Twitter Loves 'Allure's Latest Diversity Issue

by Jessica Willingham

How often do you think about your skin? Most of us consider it daily — how to make it look brighter, healthier, and more youthful or how to cover it up. And while most people think that beauty is only skin deep, more and more beauty magazines are going beyond that, celebrating what it means to be women of different skin tones. Case in point: Allure's Women of Color cover, which highlights the beauty of diversity, and asks 41 women of color to speak up, and out, about their skin.

"Our skin...defines how we're seen...and how we see ourselves," Allure said in its April 2017 cover story. They asked "women of color to tell us the story of their lives through their skin — and skin tone. Because our skin can be both a vulnerability and a defense. But most importantly, it can be a source of celebration."

Supermodels Dilone, Aamito Lagum, and Imaan Hamman grace the cover in monotone swimsuits, gold accessories, and fresh-for-summer minimal makeup looks. They discuss the influence their skin, heritage, and appearance had on their childhoods and careers. The dozens of women also featured, from actors to journalists and dermatologists, chime in on colorism, visibility, duality, and beauty.

This cover is extremely important for a few reasons. Women of color are underrepresented in the beauty industry, denied the kind of media representation, scientific research, product access and diversity, and service afforded to white women. Plus, it's time to celebrate all kinds of women more. When we see (and appreciate) the diversity of all women, all women are empowered to embrace their individual beauty.

Twitter seems to agree.


Props to Michelle Lee, Allure's EIC.

Yes to this!

It's more than just a beautiful cover.

But it wouldn't be Twitter without a little shade. Readers are definitely taking note of which covers are actively working toward inclusion, and which aren't.

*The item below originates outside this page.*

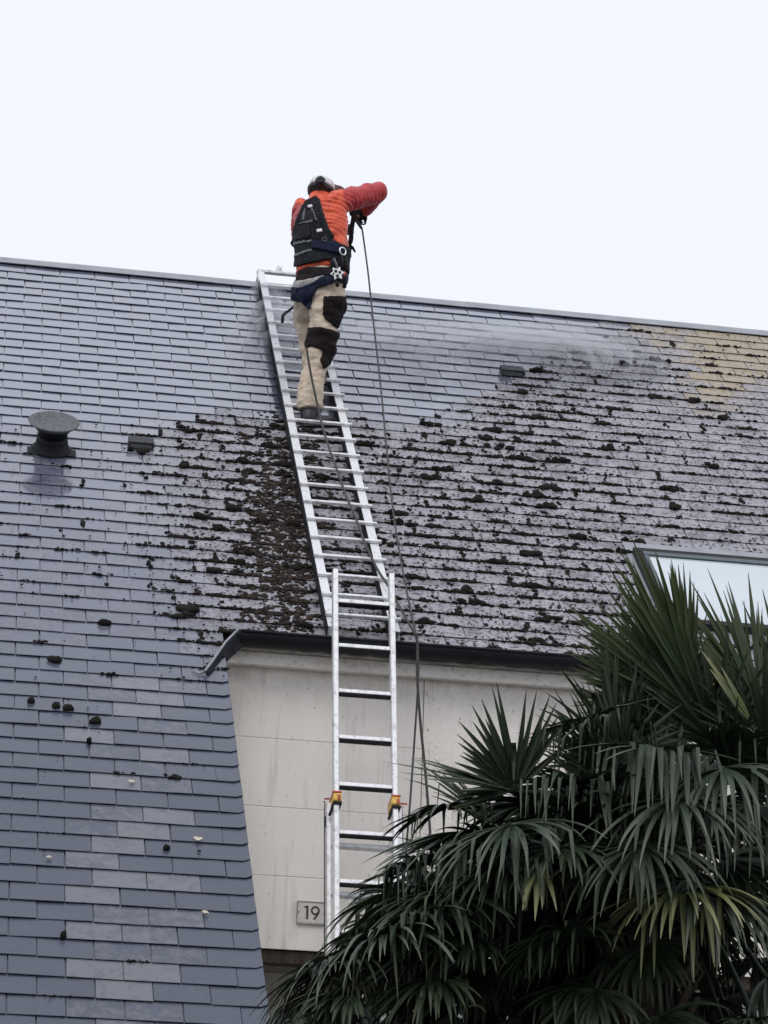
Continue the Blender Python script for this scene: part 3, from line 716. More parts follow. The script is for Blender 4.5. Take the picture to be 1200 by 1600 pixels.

Vogue did their best "diversity" cover in March, featuring seven different celebrities — and not a single dark-skinnned woman of color. It did not go over well.

Plenty of Allure's critics are chiming in, too, hashing it out with the magazine's Editor In Chief Michelle Lee.

While not everyone agrees, one thing is for sure — Allure's cover is sparking much needed conversation and it's a step in the right direction.